Your own avatar, the leader of your faction, is a special class on his own.
Could you go into more detail about how the classes work in the game?
Hassabis: The classes are what governs which characters can do which actions. In the game, the character classes will be very specific. For example, only a character from the Trade Union will be able to organise a strike or a national strike. Only a character in the Military class will get access to Army Draft or a Military Parade, or something like that.
So you can think of them almost like a tech tree. Each character class has its own technology, if you like, which has a limited number of actions attached to it. For example, the Religious characters have access to Evangelise, Leaflet Campaign - these sorts of actions.

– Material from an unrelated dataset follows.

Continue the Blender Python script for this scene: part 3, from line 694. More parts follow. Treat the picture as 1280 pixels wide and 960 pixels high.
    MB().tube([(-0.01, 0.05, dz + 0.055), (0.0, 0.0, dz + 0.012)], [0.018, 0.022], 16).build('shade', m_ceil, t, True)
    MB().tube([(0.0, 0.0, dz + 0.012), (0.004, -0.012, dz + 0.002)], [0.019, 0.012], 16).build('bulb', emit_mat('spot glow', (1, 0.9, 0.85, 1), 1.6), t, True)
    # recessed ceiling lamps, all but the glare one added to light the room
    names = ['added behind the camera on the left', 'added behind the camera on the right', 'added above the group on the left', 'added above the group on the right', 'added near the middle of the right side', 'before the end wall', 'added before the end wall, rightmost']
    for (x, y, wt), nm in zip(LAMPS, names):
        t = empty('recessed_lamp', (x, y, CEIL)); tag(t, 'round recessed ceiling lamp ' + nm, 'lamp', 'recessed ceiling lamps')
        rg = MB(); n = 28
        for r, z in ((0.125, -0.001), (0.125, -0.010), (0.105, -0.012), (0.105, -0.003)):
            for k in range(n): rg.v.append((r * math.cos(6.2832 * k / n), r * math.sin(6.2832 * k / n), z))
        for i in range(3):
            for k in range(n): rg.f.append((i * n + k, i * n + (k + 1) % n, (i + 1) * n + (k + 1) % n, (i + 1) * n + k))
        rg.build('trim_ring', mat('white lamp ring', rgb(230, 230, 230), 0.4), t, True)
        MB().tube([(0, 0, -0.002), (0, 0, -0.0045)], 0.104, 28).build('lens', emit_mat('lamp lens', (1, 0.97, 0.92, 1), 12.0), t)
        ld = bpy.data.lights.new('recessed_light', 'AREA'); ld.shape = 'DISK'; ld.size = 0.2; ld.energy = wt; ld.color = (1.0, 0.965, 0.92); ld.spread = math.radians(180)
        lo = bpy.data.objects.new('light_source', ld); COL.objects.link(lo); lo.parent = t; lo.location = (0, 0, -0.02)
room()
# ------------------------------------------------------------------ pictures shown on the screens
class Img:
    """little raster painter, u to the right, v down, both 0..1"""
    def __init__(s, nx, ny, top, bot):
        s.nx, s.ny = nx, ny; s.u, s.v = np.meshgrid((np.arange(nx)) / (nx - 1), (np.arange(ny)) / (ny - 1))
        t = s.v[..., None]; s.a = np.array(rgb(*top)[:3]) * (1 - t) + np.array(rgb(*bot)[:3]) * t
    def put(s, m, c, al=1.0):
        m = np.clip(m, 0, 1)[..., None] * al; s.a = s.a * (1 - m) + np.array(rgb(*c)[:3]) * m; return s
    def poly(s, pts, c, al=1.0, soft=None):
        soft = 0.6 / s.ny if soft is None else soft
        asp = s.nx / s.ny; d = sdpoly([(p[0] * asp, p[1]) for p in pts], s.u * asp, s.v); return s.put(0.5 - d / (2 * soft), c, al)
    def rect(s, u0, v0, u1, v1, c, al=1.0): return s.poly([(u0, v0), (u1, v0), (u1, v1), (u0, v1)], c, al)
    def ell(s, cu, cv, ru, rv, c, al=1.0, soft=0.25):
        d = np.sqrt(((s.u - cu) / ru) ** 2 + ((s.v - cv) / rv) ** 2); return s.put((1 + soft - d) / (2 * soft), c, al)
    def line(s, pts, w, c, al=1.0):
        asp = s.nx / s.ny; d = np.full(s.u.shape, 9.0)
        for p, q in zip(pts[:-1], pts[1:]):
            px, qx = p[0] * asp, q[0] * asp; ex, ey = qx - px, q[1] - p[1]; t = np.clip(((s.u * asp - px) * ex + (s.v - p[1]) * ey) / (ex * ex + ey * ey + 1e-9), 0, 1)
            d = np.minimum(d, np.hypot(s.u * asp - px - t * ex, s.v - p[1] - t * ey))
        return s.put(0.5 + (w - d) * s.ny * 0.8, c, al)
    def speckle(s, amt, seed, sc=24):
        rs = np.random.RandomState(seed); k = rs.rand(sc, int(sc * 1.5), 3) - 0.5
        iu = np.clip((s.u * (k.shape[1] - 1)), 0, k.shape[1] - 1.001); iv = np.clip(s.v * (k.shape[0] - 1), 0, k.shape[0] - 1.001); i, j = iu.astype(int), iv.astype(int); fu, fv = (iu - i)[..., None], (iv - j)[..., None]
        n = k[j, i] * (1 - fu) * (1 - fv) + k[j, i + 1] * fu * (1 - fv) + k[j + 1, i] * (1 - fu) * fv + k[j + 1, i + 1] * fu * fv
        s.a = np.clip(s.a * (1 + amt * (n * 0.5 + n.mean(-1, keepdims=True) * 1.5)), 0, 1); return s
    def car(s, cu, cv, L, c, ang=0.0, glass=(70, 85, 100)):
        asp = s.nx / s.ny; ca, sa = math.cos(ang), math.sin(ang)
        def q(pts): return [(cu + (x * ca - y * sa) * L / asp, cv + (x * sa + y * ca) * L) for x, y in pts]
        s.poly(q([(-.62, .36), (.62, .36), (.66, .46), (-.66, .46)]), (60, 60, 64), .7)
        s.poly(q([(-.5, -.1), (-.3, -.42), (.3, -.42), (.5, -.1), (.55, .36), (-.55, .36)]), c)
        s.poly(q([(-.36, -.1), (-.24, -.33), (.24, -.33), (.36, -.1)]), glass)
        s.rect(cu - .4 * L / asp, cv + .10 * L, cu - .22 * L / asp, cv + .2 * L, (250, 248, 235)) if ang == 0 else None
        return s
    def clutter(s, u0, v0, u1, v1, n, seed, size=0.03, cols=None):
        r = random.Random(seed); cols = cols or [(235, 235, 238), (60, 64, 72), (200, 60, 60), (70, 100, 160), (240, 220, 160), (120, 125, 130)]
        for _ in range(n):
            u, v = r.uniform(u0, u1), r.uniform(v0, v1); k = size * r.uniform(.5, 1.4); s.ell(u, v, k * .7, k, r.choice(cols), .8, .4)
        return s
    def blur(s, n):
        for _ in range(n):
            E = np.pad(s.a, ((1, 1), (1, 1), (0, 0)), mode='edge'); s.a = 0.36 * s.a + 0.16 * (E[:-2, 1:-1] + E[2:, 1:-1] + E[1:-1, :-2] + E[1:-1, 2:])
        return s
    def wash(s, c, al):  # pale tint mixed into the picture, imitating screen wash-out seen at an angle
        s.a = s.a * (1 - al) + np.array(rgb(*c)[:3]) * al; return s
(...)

So you need a good combination of character classes within your faction to get access to the different types of actions that exist in the game.
Do the classes interact with, or counteract, each other in any way?
Hassabis: Yeah, certain character classes don't like each other. For example, religious and criminal classes don't get on well and there'll be friction between these. Often you'll get memos from your characters telling you how they feel every so often, and they may say, Well, sorry I can't continue to be in this faction because of so and so", and so you'll need to make a decision between the two.
To get a faction that can deal with both of these would be very tricky, so you need to spend time doing things like Blood Brothers or favours. One or other of them you'd have to keep sweet the whole time, and obviously that'll take up a lot of your avatar's time. He then can't do other actions as he's running around keeping these faction members happy.
Earlier on in development we experimented with not allowing the player to have religious and criminal members in their faction at the same time. In the end we thought it would be more fun to allow you to have both, but you then have to manage the relationship between them.
There's no "you can't have this guy with this other person", but it will make things more difficult. It will be almost impossible to keep both happy.